Arsenal could fork out a veritable shed of notes for their width provided by a pair of French fellas. Alexandre Lacazette and Antoine Greizmann will cost a combined £100m. Lacazette has been linked with Arsenal all summer long and then he got injured and then he scored goals and then he was linked again. Griezmann was linked after an impressive Euros and less than impressive tendency to grow dodgy moustaches.
They would have been a mere £85m but for a surcharge applied due to Wenger's predictable predilection for players of a French persuasion.
Both players are capable of playing and scoring from wider positions but that won't stop the fans unrest at the offloading of club legend Alex Oxlaide-Chamberlain to Luton Town. It's a cruel world but books are best balanced.
Forwards
In what was one the more outlandish transfer rumours of the window, Arsenal were linked with Bayern Munich's Robert Lewandowski. That's the joke.

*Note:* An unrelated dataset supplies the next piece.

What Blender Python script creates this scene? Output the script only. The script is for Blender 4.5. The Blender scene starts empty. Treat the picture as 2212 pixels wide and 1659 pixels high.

Jamie Vardy was linked with Arsenal all summer before a fairly public rejection saw him stay with current champions Leicester. It's a shame because you can really see him becoming what Walcott couldn't, a goal scoring striker. Vardy would sign as the nippy forward who runs off the shoulder beside the admittedly more prolific Lewandowski. They could be like a double act where it's tacitly implied that one is immensely more talented than the other. Like the Chuckle Brothers, everyone knew that Barry was the weak link but it worked.
Here's the full formation is all it's glory:
Bench: Fabien Schar, Marcel Tisserand, Simon Kjaer, Wilfried Bony, Jese Rodriguez, Karim Benzema, Alvaro Morata
Because if one of your team of defenders and strikers gets injured then logic suggests you should replace him with another.